Lifen, another snack retailer, developed its own products. They know their consumers, offering tastier, cheaper, better, healthier options. They market directly and now have a cult following. People say: I only buy this retailer’s brand.
The continuum is always channel, shopper, consumer. Retailers need to move from channel to shopper to consumer. Shoppers are value-seeking, premium-seeking, event-driven (Double 11, Black Friday). Consumers require segmentation and differentiation. Retailers must move further towards consumers.
Meanwhile, FMCG and CPG companies have been moving towards channels because of e-commerce and direct-to-consumer. Brands have had to manage channels, worry about performance marketing, and build first-party data.
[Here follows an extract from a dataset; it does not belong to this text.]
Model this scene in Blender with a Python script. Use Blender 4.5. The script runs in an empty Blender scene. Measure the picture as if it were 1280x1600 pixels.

There is convergence, with learning from both sides.
What can both sides do? On the brand side: get under the skin of your retailer. The brand–retailer conversation used to be tiring, focused on trading terms. The good ones now say: let’s talk about growing categories. For example, if you want to grow coffee, I have a coffee brand. Let’s jointly market to grow the consumer base. I’ll put some of my marketing money into this.
On the retail side: sharpen your retail brand beyond value and convenience. Curate more and build CPG-type capabilities. Hire performance marketers, category managers, brand managers. Many retailers now organise by category teams, hiring talent from brands. They build full capabilities across innovation, brand marketing, shopper marketing, and digital.
You can’t do it all yourself. Partnerships are exploding in China. Maotai partnered with Luckin Coffee — unimaginable, but a massive success. Suntory has also partnered with retailers. These brand-led collaborations create new experiences consumers want.
That was a quick share on brand-led retail."